> [WHAT IS ASKED]
Pick out the lines containing "scene".

> [GIVEN RECORDS]

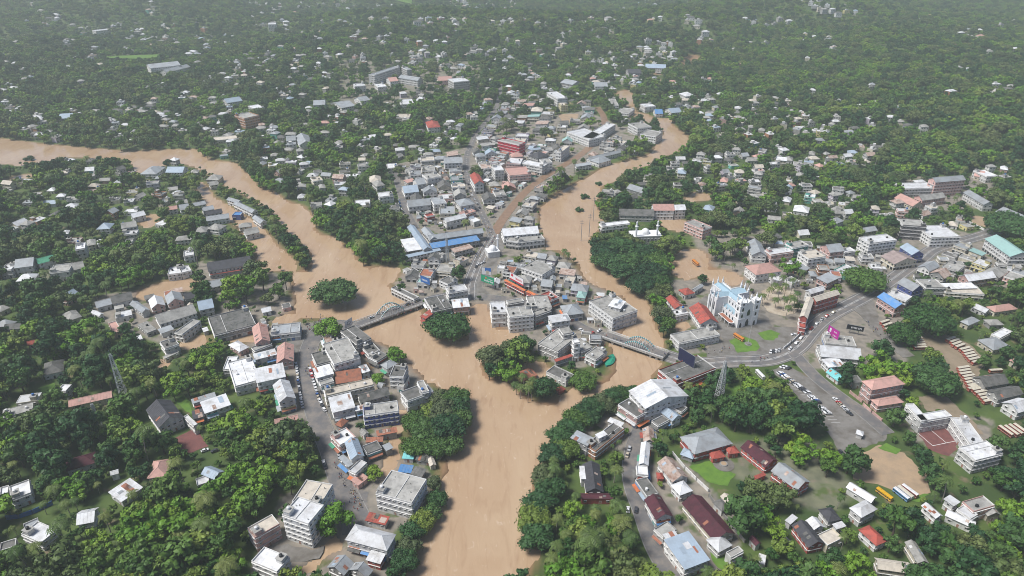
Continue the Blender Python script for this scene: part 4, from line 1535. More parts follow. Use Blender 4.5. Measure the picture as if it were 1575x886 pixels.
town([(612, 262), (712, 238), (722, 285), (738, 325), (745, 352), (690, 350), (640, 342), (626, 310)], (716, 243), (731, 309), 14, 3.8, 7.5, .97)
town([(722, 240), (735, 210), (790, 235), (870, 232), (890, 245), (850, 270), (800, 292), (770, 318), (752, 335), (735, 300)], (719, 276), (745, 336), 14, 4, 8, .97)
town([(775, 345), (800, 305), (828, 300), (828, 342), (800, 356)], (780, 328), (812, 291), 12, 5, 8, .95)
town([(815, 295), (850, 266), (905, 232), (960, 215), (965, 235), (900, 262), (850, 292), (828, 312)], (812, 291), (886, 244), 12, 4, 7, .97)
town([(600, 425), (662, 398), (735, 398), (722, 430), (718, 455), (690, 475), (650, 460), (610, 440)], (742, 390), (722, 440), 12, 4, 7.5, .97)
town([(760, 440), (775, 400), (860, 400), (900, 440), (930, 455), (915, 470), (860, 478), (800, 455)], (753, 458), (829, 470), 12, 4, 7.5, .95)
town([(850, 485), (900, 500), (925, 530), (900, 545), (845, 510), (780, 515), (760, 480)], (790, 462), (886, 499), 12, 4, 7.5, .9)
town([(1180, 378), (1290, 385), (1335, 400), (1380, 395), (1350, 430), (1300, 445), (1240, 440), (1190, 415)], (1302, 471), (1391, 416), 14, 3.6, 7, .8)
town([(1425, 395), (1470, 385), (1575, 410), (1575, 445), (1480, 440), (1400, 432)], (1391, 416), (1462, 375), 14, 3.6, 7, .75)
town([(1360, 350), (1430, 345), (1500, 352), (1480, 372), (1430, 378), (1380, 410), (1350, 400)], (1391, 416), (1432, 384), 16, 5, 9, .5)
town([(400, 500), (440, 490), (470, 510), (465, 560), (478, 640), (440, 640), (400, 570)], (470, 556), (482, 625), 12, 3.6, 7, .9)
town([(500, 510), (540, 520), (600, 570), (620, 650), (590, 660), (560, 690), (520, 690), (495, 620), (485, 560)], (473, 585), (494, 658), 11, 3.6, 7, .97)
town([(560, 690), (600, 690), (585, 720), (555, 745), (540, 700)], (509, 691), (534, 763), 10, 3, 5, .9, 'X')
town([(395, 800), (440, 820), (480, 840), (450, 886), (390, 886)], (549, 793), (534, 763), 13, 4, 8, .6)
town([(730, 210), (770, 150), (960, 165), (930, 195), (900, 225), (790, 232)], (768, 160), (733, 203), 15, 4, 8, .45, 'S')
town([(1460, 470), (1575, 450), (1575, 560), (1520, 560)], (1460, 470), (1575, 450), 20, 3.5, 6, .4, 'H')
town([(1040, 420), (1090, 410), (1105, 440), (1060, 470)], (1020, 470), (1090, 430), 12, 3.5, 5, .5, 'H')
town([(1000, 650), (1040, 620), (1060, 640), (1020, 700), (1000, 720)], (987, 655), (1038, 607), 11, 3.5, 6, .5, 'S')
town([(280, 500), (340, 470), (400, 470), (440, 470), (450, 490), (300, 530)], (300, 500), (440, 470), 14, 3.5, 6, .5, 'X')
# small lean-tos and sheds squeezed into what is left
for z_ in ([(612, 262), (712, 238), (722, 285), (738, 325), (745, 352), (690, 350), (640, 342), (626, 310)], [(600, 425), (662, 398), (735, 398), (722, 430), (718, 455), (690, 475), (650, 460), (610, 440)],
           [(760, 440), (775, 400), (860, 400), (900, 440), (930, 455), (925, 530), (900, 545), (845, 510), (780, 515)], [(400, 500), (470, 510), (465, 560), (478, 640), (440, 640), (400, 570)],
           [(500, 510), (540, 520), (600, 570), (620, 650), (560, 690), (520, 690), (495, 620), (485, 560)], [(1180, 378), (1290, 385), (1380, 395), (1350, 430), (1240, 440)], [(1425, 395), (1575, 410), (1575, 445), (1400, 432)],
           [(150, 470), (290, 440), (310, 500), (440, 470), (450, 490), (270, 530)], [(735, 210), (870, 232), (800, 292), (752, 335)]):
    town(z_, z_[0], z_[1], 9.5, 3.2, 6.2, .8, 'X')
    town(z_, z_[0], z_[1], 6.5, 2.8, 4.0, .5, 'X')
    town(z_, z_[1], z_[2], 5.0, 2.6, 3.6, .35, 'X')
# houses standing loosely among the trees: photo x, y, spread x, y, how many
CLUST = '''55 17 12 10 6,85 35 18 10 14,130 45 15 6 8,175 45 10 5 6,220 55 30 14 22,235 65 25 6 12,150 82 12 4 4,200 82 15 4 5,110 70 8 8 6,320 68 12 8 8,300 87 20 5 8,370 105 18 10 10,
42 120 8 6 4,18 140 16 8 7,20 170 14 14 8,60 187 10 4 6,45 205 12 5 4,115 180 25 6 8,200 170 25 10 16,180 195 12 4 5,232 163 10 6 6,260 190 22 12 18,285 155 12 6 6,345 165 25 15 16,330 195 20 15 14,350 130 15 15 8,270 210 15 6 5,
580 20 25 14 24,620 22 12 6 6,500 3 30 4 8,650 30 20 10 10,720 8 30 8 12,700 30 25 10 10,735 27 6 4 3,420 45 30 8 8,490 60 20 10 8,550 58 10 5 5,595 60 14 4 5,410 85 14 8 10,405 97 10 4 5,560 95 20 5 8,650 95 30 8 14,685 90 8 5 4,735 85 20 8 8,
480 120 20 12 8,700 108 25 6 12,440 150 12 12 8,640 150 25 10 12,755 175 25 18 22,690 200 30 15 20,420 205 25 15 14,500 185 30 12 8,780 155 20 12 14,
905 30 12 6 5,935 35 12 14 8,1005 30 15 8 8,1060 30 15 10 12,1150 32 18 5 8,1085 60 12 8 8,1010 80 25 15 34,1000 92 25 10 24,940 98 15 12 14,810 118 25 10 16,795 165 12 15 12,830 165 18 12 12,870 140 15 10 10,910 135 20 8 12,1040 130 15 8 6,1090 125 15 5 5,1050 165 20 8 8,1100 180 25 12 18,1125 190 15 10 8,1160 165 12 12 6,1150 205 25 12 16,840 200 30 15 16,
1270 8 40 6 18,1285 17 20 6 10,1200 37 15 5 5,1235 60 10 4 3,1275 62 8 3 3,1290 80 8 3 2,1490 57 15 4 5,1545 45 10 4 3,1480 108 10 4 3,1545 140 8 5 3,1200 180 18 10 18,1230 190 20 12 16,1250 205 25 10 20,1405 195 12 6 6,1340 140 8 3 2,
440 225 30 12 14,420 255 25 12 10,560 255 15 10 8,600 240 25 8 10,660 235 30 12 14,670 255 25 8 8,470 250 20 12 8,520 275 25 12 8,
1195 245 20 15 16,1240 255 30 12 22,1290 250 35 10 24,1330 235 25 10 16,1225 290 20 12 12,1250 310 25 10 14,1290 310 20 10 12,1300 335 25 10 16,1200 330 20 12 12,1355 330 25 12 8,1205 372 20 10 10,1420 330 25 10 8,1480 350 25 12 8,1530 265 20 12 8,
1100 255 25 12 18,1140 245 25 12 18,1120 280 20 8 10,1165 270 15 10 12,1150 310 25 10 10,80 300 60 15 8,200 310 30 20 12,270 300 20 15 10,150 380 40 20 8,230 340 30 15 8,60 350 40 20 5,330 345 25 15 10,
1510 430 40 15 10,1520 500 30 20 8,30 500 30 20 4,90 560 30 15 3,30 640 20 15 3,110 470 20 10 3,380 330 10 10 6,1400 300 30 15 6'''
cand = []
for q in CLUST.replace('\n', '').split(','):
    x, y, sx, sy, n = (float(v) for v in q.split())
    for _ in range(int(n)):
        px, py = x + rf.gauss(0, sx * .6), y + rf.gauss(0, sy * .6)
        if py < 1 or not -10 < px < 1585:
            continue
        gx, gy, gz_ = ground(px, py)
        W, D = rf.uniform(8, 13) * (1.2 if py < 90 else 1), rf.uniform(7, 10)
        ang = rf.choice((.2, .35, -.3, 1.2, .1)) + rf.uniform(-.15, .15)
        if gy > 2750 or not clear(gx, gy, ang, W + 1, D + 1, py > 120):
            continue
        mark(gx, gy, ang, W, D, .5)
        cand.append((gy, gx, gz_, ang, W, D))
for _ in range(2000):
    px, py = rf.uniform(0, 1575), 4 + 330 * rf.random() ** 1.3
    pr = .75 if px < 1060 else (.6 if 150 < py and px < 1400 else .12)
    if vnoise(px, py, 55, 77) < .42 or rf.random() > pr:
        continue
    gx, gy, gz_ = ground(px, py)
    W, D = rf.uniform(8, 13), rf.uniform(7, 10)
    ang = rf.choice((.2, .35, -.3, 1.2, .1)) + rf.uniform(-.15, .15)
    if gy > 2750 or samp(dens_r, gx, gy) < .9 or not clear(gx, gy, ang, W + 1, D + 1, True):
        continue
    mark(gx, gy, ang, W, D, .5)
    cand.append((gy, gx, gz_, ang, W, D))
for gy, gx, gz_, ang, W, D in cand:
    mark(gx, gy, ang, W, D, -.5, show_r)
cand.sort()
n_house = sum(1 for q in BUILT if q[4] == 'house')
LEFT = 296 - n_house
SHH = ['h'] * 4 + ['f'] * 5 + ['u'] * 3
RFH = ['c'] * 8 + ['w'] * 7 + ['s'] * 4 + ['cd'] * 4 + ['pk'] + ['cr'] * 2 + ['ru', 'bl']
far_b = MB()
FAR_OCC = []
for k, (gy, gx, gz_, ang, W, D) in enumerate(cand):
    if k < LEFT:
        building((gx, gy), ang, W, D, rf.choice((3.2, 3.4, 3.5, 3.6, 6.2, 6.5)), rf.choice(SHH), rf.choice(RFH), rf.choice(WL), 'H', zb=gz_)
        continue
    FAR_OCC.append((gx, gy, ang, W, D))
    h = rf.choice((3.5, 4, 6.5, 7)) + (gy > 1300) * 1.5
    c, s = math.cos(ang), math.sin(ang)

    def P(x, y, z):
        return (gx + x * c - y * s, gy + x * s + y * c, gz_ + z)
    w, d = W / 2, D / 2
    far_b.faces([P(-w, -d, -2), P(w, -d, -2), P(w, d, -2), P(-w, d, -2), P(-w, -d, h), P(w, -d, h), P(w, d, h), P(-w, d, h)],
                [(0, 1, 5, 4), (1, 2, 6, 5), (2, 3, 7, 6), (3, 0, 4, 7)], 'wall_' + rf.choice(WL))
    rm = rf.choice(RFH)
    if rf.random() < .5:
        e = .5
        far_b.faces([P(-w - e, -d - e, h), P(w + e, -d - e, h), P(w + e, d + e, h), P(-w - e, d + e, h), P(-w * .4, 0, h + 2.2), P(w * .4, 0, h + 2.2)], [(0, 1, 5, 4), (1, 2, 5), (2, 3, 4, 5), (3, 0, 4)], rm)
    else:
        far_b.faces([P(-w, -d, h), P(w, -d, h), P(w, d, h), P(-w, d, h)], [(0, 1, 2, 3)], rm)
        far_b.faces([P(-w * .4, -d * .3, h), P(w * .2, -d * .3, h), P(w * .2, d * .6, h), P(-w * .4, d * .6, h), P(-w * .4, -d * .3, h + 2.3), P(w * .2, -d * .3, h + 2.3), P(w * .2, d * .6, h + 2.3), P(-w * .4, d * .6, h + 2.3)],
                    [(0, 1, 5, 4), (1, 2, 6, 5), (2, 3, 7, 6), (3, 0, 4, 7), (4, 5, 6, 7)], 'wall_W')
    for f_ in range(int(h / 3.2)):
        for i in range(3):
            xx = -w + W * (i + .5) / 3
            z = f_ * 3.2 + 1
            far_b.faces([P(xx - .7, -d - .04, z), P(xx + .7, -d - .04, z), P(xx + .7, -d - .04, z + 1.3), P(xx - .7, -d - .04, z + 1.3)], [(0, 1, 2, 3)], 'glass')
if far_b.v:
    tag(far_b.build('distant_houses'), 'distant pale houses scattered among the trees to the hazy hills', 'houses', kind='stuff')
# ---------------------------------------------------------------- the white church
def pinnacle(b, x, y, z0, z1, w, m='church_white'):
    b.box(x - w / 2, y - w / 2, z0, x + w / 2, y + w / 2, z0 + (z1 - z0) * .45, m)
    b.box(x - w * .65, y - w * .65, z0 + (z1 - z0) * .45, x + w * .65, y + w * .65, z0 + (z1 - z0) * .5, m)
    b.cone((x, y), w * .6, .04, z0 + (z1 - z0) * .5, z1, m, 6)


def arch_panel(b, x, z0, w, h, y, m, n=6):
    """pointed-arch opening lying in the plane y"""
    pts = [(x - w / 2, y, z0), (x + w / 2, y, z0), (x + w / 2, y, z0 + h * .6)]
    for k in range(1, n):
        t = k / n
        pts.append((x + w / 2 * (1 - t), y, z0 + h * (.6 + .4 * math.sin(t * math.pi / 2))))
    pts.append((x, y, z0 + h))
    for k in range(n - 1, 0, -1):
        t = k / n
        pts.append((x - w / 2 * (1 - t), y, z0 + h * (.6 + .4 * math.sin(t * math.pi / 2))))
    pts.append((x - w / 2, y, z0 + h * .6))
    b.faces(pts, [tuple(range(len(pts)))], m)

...

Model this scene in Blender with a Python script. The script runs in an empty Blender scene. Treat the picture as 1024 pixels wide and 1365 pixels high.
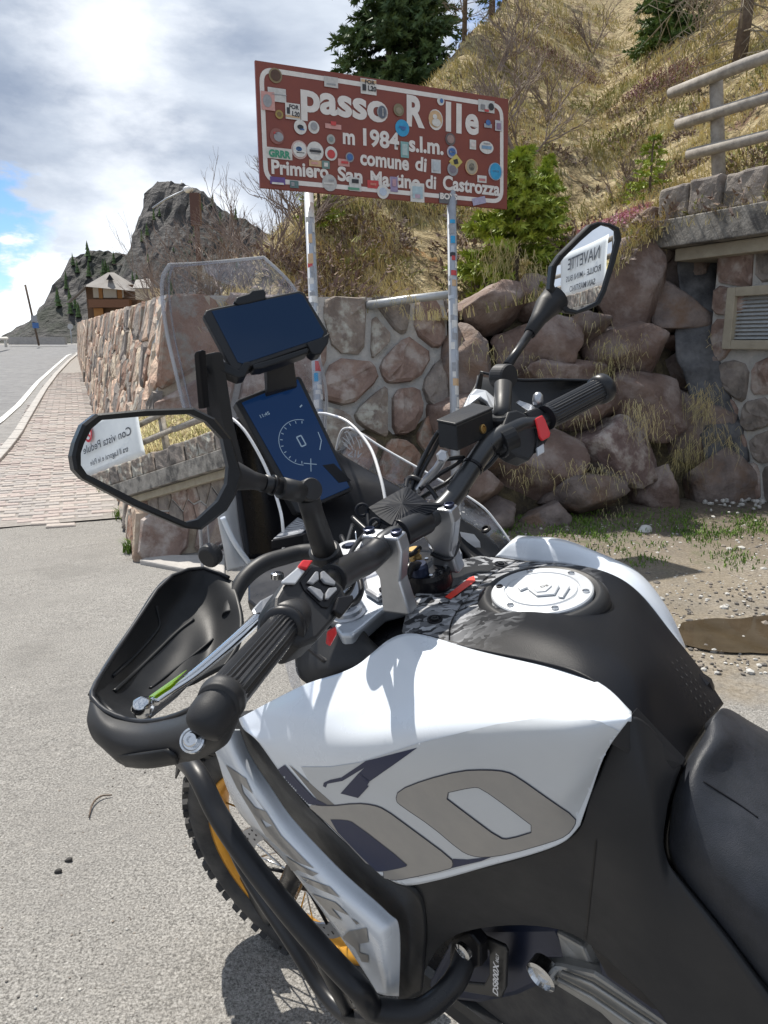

> [RESULT]
Continue the Blender Python script for this scene: part 4, from line 1535. More parts follow. Use Blender 4.5. Measure the picture as if it were 1575x886 pixels.
Model this scene in Blender with a Python script. The script runs in an empty Blender scene. Treat the picture as 1024 pixels wide and 1365 pixels high.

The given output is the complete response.